Neste período, o Crem já alcançou muitos resultados positivos. Em curto espaço de tempo, pode-se dizer que Rosângela arrumou a casa. Já não era sem tempo. Quem conheceu o Crem antes e depois, pode avaliar o quanto seu trabalho tem sido efetivo. Para começo de conversa, o órgão, que funciona no prédio da antiga rodoviária, ao lado da Prefeitura, permanece aberto o dia inteiro, das 8h às 18h, tomou um banho de beleza e arrumação, foi todo reorganizado. Tudo para receber as mulheres que ali vão à procura de ajuda, com mais conforto e bem-estar.
Afinal, quem chega a ir até lá certamente está passando por um momento extremamente difícil. Aquele pode ser o primeiro passo para a libertação de uma vida de submissão, humilhações e violências de todo tipo.
“Todos que aqui trabalham—desde o pessoal de apoio administrativo e jurídico às acolhedoras, psicólogas e pedagogas—são comprometidos com a causa da mulher e atuam numa só direção, no sentido de defender seus direitos.”
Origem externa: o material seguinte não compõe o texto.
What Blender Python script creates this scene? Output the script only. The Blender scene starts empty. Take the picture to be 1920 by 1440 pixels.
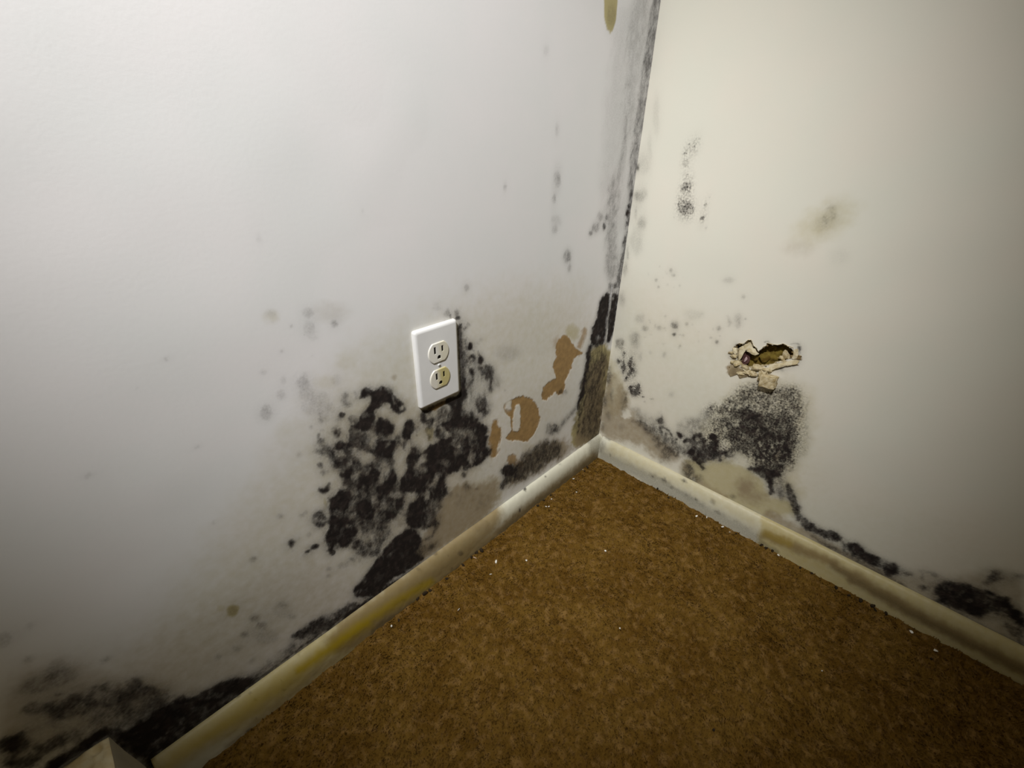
import bpy, bmesh, math, random
import numpy as np
from mathutils import Vector, Matrix, noise as mnoise

random.seed(7)
rng = np.random.default_rng(11)
SC = bpy.context.scene
COL = SC.collection

# ---------------------------------------------------------------- camera
F_PX = 834.473
CAM = np.array([-0.79076931, -0.44801147, 0.68204202])
C_R = np.array([0.69178487, -0.721804, 0.02080097])
C_U = np.array([0.34057996, 0.3515455, 0.87202124])
C_F = np.array([0.63674091, 0.59616671, -0.48902584])
cd = bpy.data.cameras.new('camera'); co = bpy.data.objects.new('camera', cd); COL.objects.link(co)
cd.sensor_fit = 'HORIZONTAL'; cd.sensor_width = 36.0; cd.lens = F_PX * 36.0 / 1920.0
cd.clip_start = 0.01
m = Matrix.Identity(4)
for i in range(3):
    m[i][0] = C_R[i]; m[i][1] = C_U[i]; m[i][2] = -C_F[i]; m[i][3] = CAM[i]
co.matrix_world = m
SC.camera = co

# ---------------------------------------------------------------- light and exposure
SC.view_settings.view_transform = 'Standard'
SC.view_settings.look = 'None'
SC.view_settings.gamma = 1.0
SC.view_settings.use_curve_mapping = False
SC.view_settings.exposure = 0.0
W = bpy.data.worlds.new('dark_room'); SC.world = W; W.use_nodes = True
W.node_tree.nodes['Background'].inputs[0].default_value = (1.0, 0.82, 0.45, 1)
W.node_tree.nodes['Background'].inputs[1].default_value = 0.080


def spot(name, loc, target, power, size, blend, radius, colour):
    l = bpy.data.lights.new(name, 'SPOT'); l.energy = power; l.spot_size = math.radians(size)
    l.spot_blend = blend; l.shadow_soft_size = radius; l.color = colour
    o = bpy.data.objects.new(name, l); COL.objects.link(o)
    d = Vector(target) - Vector(loc)
    o.location = loc; o.rotation_euler = d.to_track_quat('-Z', 'Y').to_euler()
    return o


# a lamp high up behind the camera's left shoulder, its beam on the corner
spot('work_lamp', (-1.22, -0.51, 1.66), (-0.29, 0.04, 0.48), 126.0, math.degrees(0.94), 1.0, 0.025, (1.0, 0.99, 0.985))


# ---------------------------------------------------------------- where a surveyed mark lies in the room
def ray(px, py):
    return C_F + (px - 960) / F_PX * C_R + (720 - py) / F_PX * C_U


def on_left(px, py):
    d = ray(px, py); t = -CAM[1] / d[1]; return CAM + d * t


def on_right(px, py):
    d = ray(px, py); t = -CAM[0] / d[0]; return CAM + d * t


def on_floor(px, py):
    d = ray(px, py); t = -CAM[2] / d[2]; return CAM + d * t


def survey(V):
    d = V - CAM
    z = np.maximum(d @ C_F, 0.05)
    return 960 + F_PX * (d @ C_R) / z, 720 - F_PX * (d @ C_U) / z


# ---------------------------------------------------------------- noise on a plane
_T = rng.random((256, 256))


def vnoise(x, y):
    xi = np.floor(x).astype(int); yi = np.floor(y).astype(int)
    fx = x - xi; fy = y - yi
    fx = fx * fx * (3 - 2 * fx); fy = fy * fy * (3 - 2 * fy)
    a = _T[xi & 255, yi & 255]; b = _T[(xi + 1) & 255, yi & 255]
    c = _T[xi & 255, (yi + 1) & 255]; d = _T[(xi + 1) & 255, (yi + 1) & 255]
    return (a * (1 - fx) + b * fx) * (1 - fy) + (c * (1 - fx) + d * fx) * fy


def fbm(x, y, size, octs=4, seed=0):
    f = 1.0 / size; a = 1.0; s = 0; n = 0
    for k in range(octs):
        s = s + a * vnoise(x * f + 17.3 * (seed + 1) + 5.1 * k, y * f + 31.7 * (seed + 1) + 9.7 * k)
        n += a; a *= 0.55; f *= 2.03
    return s / n


def sstep(a, b, x):
    t = np.clip((x - a) / (b - a), 0, 1)
    return t * t * (3 - 2 * t)


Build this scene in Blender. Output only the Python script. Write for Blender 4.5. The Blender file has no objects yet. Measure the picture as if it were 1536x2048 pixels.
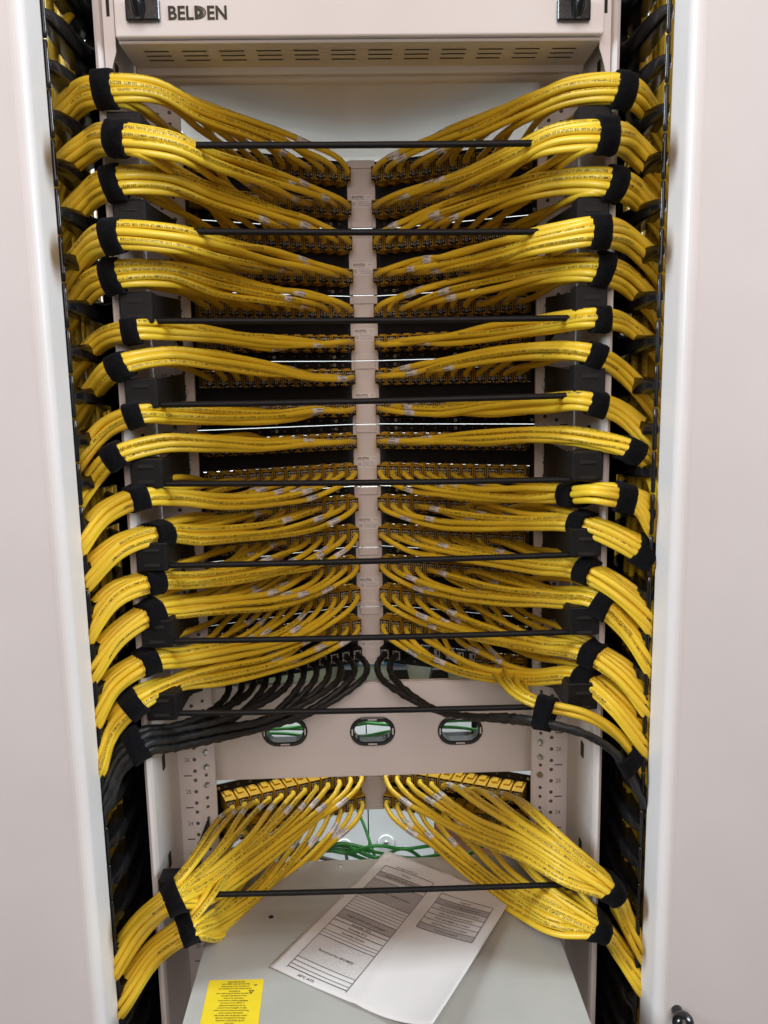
import bpy, bmesh, math, random
import numpy as np
from mathutils import Matrix, Vector

random.seed(7)
rng = np.random.default_rng(7)
S = 0.001                     # everything below is written in millimetres
scene = bpy.context.scene
C = bpy.data.collections.new("patch_rack")
scene.collection.children.link(C)

# ------------------------------------------------------------------ camera
F, CX, CY, CZ, YAW, PITCH, ROLL = 1612.27, -5.99, -987.72, 474.47, 0.0252, 0.1562, -0.0183
cyw, syw, cpt, spt, crl, srl = math.cos(YAW), math.sin(YAW), math.cos(PITCH), math.sin(PITCH), math.cos(ROLL), math.sin(ROLL)
_fw = np.array([syw * cpt, cyw * cpt, -spt]); _r0 = np.array([cyw, -syw, 0.0]); _u0 = np.cross(_r0, _fw)
_rt = crl * _r0 + srl * _u0; _up = -srl * _r0 + crl * _u0
CAMP = np.array([CX, CY, CZ])
cam = bpy.data.cameras.new("camera"); camo = bpy.data.objects.new("camera", cam); scene.collection.objects.link(camo)
cam.sensor_fit = 'VERTICAL'; cam.sensor_height = 24.0; cam.lens = 24.0 * F / 2048.0
cam.clip_start = 0.02; cam.clip_end = 60.0
m = Matrix.Identity(4)
for i in range(3):
    m[i][0], m[i][1], m[i][2], m[i][3] = _rt[i], _up[i], -_fw[i], CAMP[i] * S
camo.matrix_world = m
scene.camera = camo

def at(x, y, Y):              # a point of the photograph (1536x2048) at depth Y (mm)
    d = (x - 768) / F * _rt + (1024 - y) / F * _up + _fw
    return CAMP + d * ((Y - CY) / d[1])

# ------------------------------------------------------------------ world, lamps, exposure
W = bpy.data.worlds.new("World"); scene.world = W; W.use_nodes = True
bg = W.node_tree.nodes["Background"]; bg.inputs[0].default_value = (1.0, 0.88, 0.82, 1); bg.inputs[1].default_value = 0.12

def area(name, loc, target, sx, sy, power, col):
    l = bpy.data.lights.new(name, 'AREA'); l.shape = 'RECTANGLE'; l.size = sx; l.size_y = sy
    l.energy = power; l.color = col
    o = bpy.data.objects.new(name, l); C.objects.link(o)
    o.location = loc
    o.rotation_euler = (Vector(target) - Vector(loc)).to_track_quat('-Z', 'Y').to_euler()
    return o
area("ceiling_light", (0.0, -1.75, 2.15), (0, -0.2, 0.35), 1.7, 0.8, 16, (1.0, 0.86, 0.79))
area("front_fill_light", (0.0, -2.2, 1.15), (0, 0, 0.55), 1.3, 1.0, 20, (1.0, 0.83, 0.77))  # added warm frontal fill in place of light bounced by the room
area("side_fill_light", (2.4, -0.62, 1.45), (-0.288, -0.18, 0.35), 0.45, 1.1, 84, (0.78, 0.91, 1.0))  # added cool lamps from both sides to brighten the door edges
area("side_fill_light", (-2.4, -0.62, 1.45), (0.288, -0.18, 0.35), 0.45, 1.1, 84, (0.78, 0.91, 1.0))
area("rear_fill_light", (0.0, 0.345, 0.50), (0, 0.40, -0.3), 0.9, 0.07, 4.5, (0.96, 1.0, 0.98))  # added lamp between panels and cabinet to brighten what shows behind
area("backdrop_fill_light", (0.0, 0.60, 1.5), (0, 0.9, 0.5), 1.4, 0.15, 11, (0.97, 1.0, 1.0))  # added lamp that brightens the pale board behind the slits

scene.render.engine = 'CYCLES'
scene.view_settings.view_transform = 'Standard'; scene.view_settings.look = 'None'
scene.view_settings.exposure = 0.0; scene.view_settings.gamma = 1.0
scene.cycles.max_bounces = 6; scene.cycles.diffuse_bounces = 4

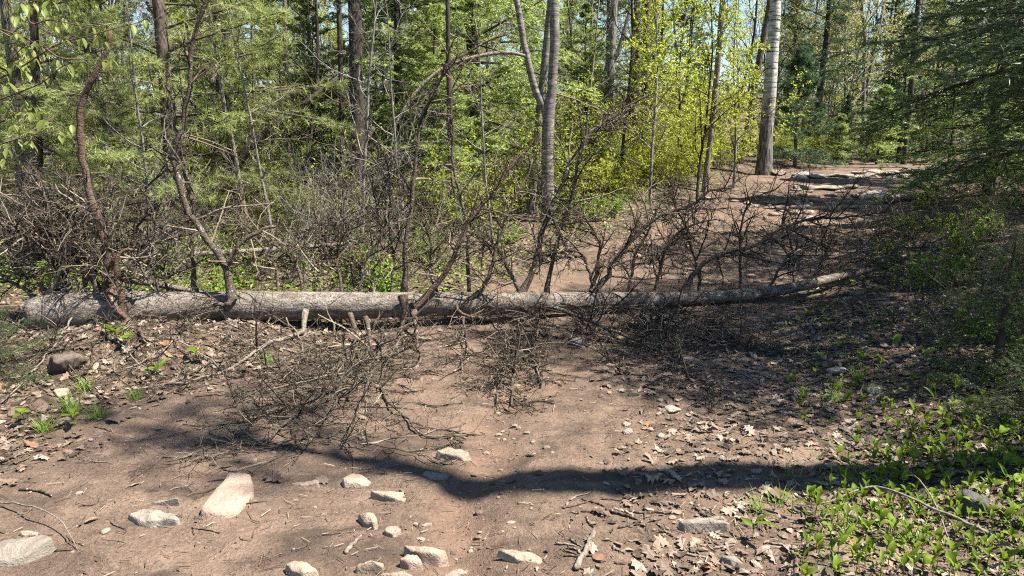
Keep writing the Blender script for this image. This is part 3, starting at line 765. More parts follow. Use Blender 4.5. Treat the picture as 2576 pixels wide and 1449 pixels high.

O Crem atua em conjunto com a Delegacia da Mulher, a Polícia Militar, as Varas Criminais e de Família e a Promotoria de Justiça. Uma de suas maiores vitórias foi a diminuição de casos em que as mulheres acabam desistindo de lutar. O Departamento Jurídico ajudou mais de 30 vítimas a ingressar com ações contra seus agressores e foram firmados diversos acordos judiciais. O Crem também acompanhou cerca de 60 inquéritos e 80 audiências.
A situação da mulher friburguense é especialmente complicada, garante Rosângela. Apesar de a violência doméstica ser comum a todas as classes, não há dúvidas de que a dependência cultural e econômica agrava o problema. E é fato que as nossas mulheres são, em sua maioria, subordinadas a seus maridos e companheiros. Fora isso, ressalta Rosângela, não existe planejamento familiar, o número de filhos é grande, o que também contribui para levá-las a se submeter àqueles maus-tratos. E tem também a questão demográfica, com morros onde são construídos os puxadinhos e todo mundo mora junto, o que complica na hora de uma separação.
Enfim, separar não é fácil para ninguém. E quanto menor a cidade, mais difícil isso se torna. Muitas até chegam a dar os primeiros passos, como Neuza, mas não é raro que acabem desistindo no meio do caminho. Daí a função tão importante do Crem. Apoiá-las em todos os momentos para que, de uma forma ou de outra, consigam se livrar destas amarras.